Nel 1988 si stabilisce a Parigi, dove comincia una attività serrata a contatto con le promesse del jazz francese, e il nome di Zulfikarpasic, ancorché difficilmente pronunciabile, comincia a diffondersi tra gli addetti ai lavori.
Di lui si accorgerà il contrabbassista Henri Texier che lo recluterà nel proprio Azur Quintet (in cui Bojan è tuttora pianista titolare) per la realizzazione dell'album An Indian's Week.

L'esordio discografico come leader avviene nel 1993 con Bojan Z Quartet, su Label Bleu, seguito da Yopla!, interessante incontro tra le proprie inflessioni slave e la virtuosità del turco Kudsi Erguner, suonatore del ney, un tradizionale flauto in legno che procede per quarti di tono. Il più compiuto e avventuroso esperimento multiculturale è Koreni ("radici"), del 1999, a cui partecipano musicisti di orizzonti diversi, tra cui il percussionista algerino Karim Ziad, il rocker macedone Vlatko Stefanovski e un paio di bassisti, Predrad Revisin e Vojin Draskoci, vecchi amici degli anni di Belgrado.

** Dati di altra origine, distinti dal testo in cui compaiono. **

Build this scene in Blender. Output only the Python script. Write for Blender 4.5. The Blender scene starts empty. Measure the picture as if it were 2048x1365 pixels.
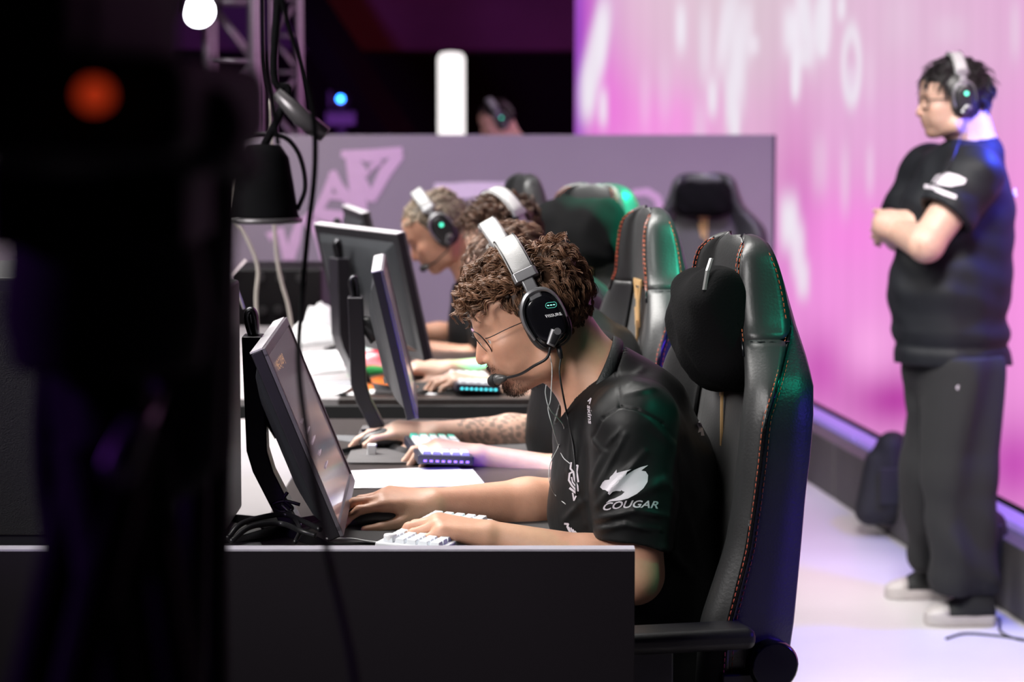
import bpy, bmesh, math, random, time
import numpy as np
from mathutils import Vector, Matrix
from mathutils.bvhtree import BVHTree
random.seed(7); rng = np.random.default_rng(7)
SC = bpy.context.scene
COL = SC.collection
V = Vector
PI = math.pi

# ------------------------------------------------------------------ camera
CAM_H = 1.58
PITCH = math.radians(5.593)
FPX = 4835.6                                   # focal length in pixels of the 2048 wide frame (85 mm)
cam_data = bpy.data.cameras.new('camera'); cam = bpy.data.objects.new('camera', cam_data); COL.objects.link(cam)
cam.location = (0, 0, CAM_H); cam.rotation_euler = (PI/2 - PITCH, 0, 0)
cam_data.lens = 85; cam_data.sensor_width = 36; cam_data.clip_start = 0.05; cam_data.clip_end = 200
cam_data.dof.use_dof = True; cam_data.dof.focus_distance = 3.88; cam_data.dof.aperture_fstop = 4.7
SC.camera = cam
SC.view_settings.view_transform = 'Standard'; SC.view_settings.look = 'None'
SC.view_settings.gamma = 1; SC.view_settings.use_curve_mapping = False
SC.view_settings.exposure = 0.0

def W(px, py, Y):
    """point at horizontal distance Y seen at photograph pixel px, py"""
    xn = (px - 1024)/FPX; yn = (682.5 - py)/FPX
    dy = math.cos(PITCH) + yn*math.sin(PITCH); dz = -math.sin(PITCH) + yn*math.cos(PITCH)
    t = Y/dy
    return V((t*xn, Y, CAM_H + t*dz))

# ------------------------------------------------------------------ world and lights
world = bpy.data.worlds.new('hall_air'); SC.world = world; world.use_nodes = True
bgn = world.node_tree.nodes['Background']; bgn.inputs[0].default_value = (0.02, 0.012, 0.03, 1); bgn.inputs[1].default_value = 0.35

def light(name, kind, loc, aim, power, color, size=1.0, size_y=None, spot=None, blend=.6, spread=None):
    l = bpy.data.lights.new(name, kind); o = bpy.data.objects.new(name, l); COL.objects.link(o)
    o.location = loc
    o.rotation_euler = (V(aim) - V(loc)).to_track_quat('-Z', 'Y').to_euler()
    l.energy = power; l.color = color
    if kind == 'AREA':
        l.shape = 'RECTANGLE'; l.size = size; l.size_y = size_y or size
        if spread: l.spread = math.radians(spread)
    if kind == 'SPOT':
        l.spot_size = math.radians(spot); l.spot_blend = blend; l.shadow_soft_size = size
    return o
light('stage_wash_light', 'AREA', (-1.5, 5.3, 3.3), (-0.15, 5.1, 0.9), 130, (1, .965, .93), 1.1, 3.6, spread=95)
light('stage_wash_light', 'AREA', (-1.2, 7.2, 3.0), (-.2, 6.7, 1.0), 34, (1, .965, .94), .8, 1.6, spread=80)
light('stage_wash_light', 'AREA', (-1.7, 2.2, 2.5), (0.1, 3.95, 1.05), 8, (1, .96, .94), 1.3, 1.0, spread=50)
light('floor_wash_light', 'AREA', (1.35, 8.4, 4.0), (1.3, 8.4, 0), 15, (1, .95, .97), .9, 5.0, spread=70)
light('partition_wash_light', 'AREA', (-1.9, 9.0, 3.2), (-.9, 11.0, 1.0), 26, (1, .95, .97), 1.5, .8, spread=90)
light('chair_wash_light', 'AREA', (.3, 8.2, 3.2), (.8, 10.2, .9), 6, (1, .95, .97), .6, .6, spread=50)
light('coach_key_light', 'AREA', (.6, 4.2, 3.6), (1.35, 7.4, 1.25), 16, (1, .96, .93), .8, .8, spread=40)
light('teal_spot_light', 'SPOT', (1.75, 6.1, 3.2), (.33, 6.36, 1.10), 3000, (.0, 1.0, .5), .05, spot=15, blend=.5)
light('teal_spot_light', 'SPOT', (1.8, 3.4, 3.0), (.40, 4.92, 1.20), 480, (.05, 1.0, .6), .05, spot=11, blend=.8)
light('teal_spot_light', 'SPOT', (1.8, 3.0, 2.8), (.46, 3.74, 1.24), 90, (.0, 1.0, .6), .05, spot=12, blend=1)
light('teal_spot_light', 'SPOT', (1.5, 1.8, 4.4), (0.85, 6.3, 0.0), 240, (.1, 1.0, .7), .1, spot=18)
light('blue_side_light', 'SPOT', (1.95, 3.4, 1.3), (.42, 4.2, .72), 300, (.11, .04, 1.0), .1, spot=40)
light('blue_side_light', 'SPOT', (1.71, 7.25, 1.7), (1.42, 7.45, .85), 110, (.04, .08, 1.0), .03, spot=110)
light('violet_side_light', 'SPOT', (1.1, 8.4, 3.0), (.95, 11.0, .9), 130, (.45, .25, 1.0), .2, spot=75)
light('violet_side_light', 'SPOT', (-1.5, 1.5, 1.9), (-.22, 1.3, 1.25), 45, (.45, .1, 1.0), .1, spot=60)
light('violet_side_light', 'SPOT', (-1.15, 2.1, 1.45), (-.42, 4.3, 1.05), 22, (.42, .1, 1.0), .1, spot=22)
light('purple_ceiling_light', 'SPOT', (-2.0, 24, .6), (-1.5, 32, 4.0), 360, (.42, .1, .85), .3, spot=60)
light('red_back_light', 'SPOT', (0, 27, 1.0), (0, 33, 1.6), 60, (1, .03, .02), .3, spot=100)
light('blue_back_light', 'SPOT', (0, 27, -.2), (0, 33, .6), 60, (.1, .05, 1), .3, spot=100)

# ------------------------------------------------------------------ materials
MATS = {}
def pm(name, col, rough=.5, metal=0, var=.08, scale=30, bump=0, bscale=None, emit=None, es=0, coat=0, sheen=0, trans=0, sss=0, stretch=None, vcol=None, spec=None, alpha=None, ior=None):
    if name in MATS: return MATS[name]
    m = bpy.data.materials.new(name); m.use_nodes = True; nt = m.node_tree; b = nt.nodes['Principled BSDF']
    tc = nt.nodes.new('ShaderNodeTexCoord'); mp = nt.nodes.new('ShaderNodeMapping')
    nt.links.new(tc.outputs['Object'], mp.inputs[0])
    if stretch: mp.inputs['Scale'].default_value = stretch
    n = nt.nodes.new('ShaderNodeTexNoise'); n.inputs['Scale'].default_value = scale; n.inputs['Detail'].default_value = 4
    nt.links.new(mp.outputs[0], n.inputs['Vector'])
    mix = nt.nodes.new('ShaderNodeMix'); mix.data_type = 'RGBA'; mix.blend_type = 'MULTIPLY'; mix.inputs[0].default_value = 1
    rmp = nt.nodes.new('ShaderNodeMapRange'); rmp.inputs[3].default_value = 1 - var*2; rmp.inputs[4].default_value = 1 + var*2
    nt.links.new(n.outputs[0], rmp.inputs[0])
    if vcol:
        a = nt.nodes.new('ShaderNodeAttribute'); a.attribute_name = vcol; nt.links.new(a.outputs['Color'], mix.inputs[6])
    else:
        mix.inputs[6].default_value = (*col, 1)
    nt.links.new(rmp.outputs[0], mix.inputs[7]); nt.links.new(mix.outputs[2], b.inputs['Base Color'])
    b.inputs['Roughness'].default_value = rough; b.inputs['Metallic'].default_value = metal
    if bump:
        n2 = nt.nodes.new('ShaderNodeTexNoise'); n2.inputs['Scale'].default_value = bscale or scale*4; n2.inputs['Detail'].default_value = 3
        nt.links.new(mp.outputs[0], n2.inputs['Vector'])
        bp = nt.nodes.new('ShaderNodeBump'); bp.inputs['Strength'].default_value = bump; bp.inputs['Distance'].default_value = .004
        nt.links.new(n2.outputs[0], bp.inputs['Height']); nt.links.new(bp.outputs[0], b.inputs['Normal'])
    if emit:
        b.inputs['Emission Color'].default_value = (*emit, 1); b.inputs['Emission Strength'].default_value = es
    if coat: b.inputs['Coat Weight'].default_value = coat
    if sheen: b.inputs['Sheen Weight'].default_value = sheen
    if trans: b.inputs['Transmission Weight'].default_value = trans
    if spec is not None: b.inputs['Specular IOR Level'].default_value = spec
    if alpha is not None: b.inputs['Alpha'].default_value = alpha
    if ior: b.inputs['IOR'].default_value = ior
    if sss:
        b.inputs['Subsurface Weight'].default_value = sss; b.inputs['Subsurface Radius'].default_value = (1, .35, .2); b.inputs['Subsurface Scale'].default_value = .008
    MATS[name] = m
    return m
def srgb(r, g, b):
    f = lambda c: (c/255/12.92) if c/255 <= .04045 else ((c/255+.055)/1.055)**2.4
    return (f(r), f(g), f(b))
M_black = lambda: pm('black_plastic', (.012, .012, .014), .42, bump=.1, bscale=400)
M_gloss = lambda: pm('glossy_black', (.006, .006, .008), .16)
M_matte = lambda: pm('matte_black', (.008, .008, .009), .8)
M_silver = lambda: pm('brushed_silver', (.30, .30, .315), .3, .6, var=.05, scale=60)
M_metal = lambda: pm('dark_metal', (.05, .05, .055), .35, 1)
M_leather = lambda: pm('black_leather', (.030, .031, .032), .40, bump=.10, bscale=220, var=.05)
M_leather_in = lambda: pm('grey_leather', (.055, .055, .056), .5, bump=.12, bscale=220, var=.05)
M_velvet = lambda: pm('black_velvet', (.0025, .0025, .003), .95, bump=.3, bscale=260, spec=.12)
M_white = lambda: pm('white_plastic', (.75, .76, .78), .4, var=.03)
M_shirt = lambda: pm('black_jersey', (.006, .0065, .007), .52, bump=.7, bscale=14, scale=12, spec=.3, stretch=(1, 1, .6))
M_trouser = lambda: pm('charcoal_trousers', (.008, .008, .0095), .9, bump=.9, bscale=9, stretch=(3, 3, .6))
M_print = lambda: pm('white_print', (.62, .58, .64), .5, var=.04)
M_gold = lambda: pm('gold_thread', (.75, .48, .22), .4, .6)
M_stitch = lambda: pm('red_stitching', (.55, .10, .04), .7)
M_skin = lambda: pm('skin', (.6, .4, .3), .48, vcol='tint', var=.06, scale=60, bump=.12, bscale=500, sss=.12)
M_desk = lambda: pm('dark_desktop', (.035, .028, .027), .35, var=.2, scale=8, stretch=(12, 1, 1))
M_pad = lambda: pm('mouse_pad_cloth', (.022, .02, .021), .75, bump=.2, bscale=900)
M_paper = lambda: pm('white_paper', (.85, .85, .88), .7, var=.02)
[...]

Il marchio di Z è ormai affermato. Altre pregevoli prove seguiranno; il suo talento solista è documentato nel limpido, introspettivo Solobsession; il recente, lodatissimo Transpacifik, inciso a Brooklyn con una ritmica statunitense, rappresenta invece la propria definizione di un trio. Nel frattempo ha ricevuto importanti riconoscimenti istituzionali: nel 2002 è stato musicista dell'anno secondo l'Académie du Jazz e il governo francese gli ha attribuito il titolo di cavaliere dell'Ordine delle Arti e della Letteratura.
È in eloquente solitudine che appare a Torino, con una concezione del jazz che coniuga ardite variazioni sui tempi dispari con la sottigliezza di un McCoy Tyner o di un Winton Kelly, un'esuberanza percussiva di marca gitana, che include trasfigurazioni di ninne nanne bulgare o di temi bop o free, e una comunicatività ritmica, poetica e melodica definitivamente e unicamente sua.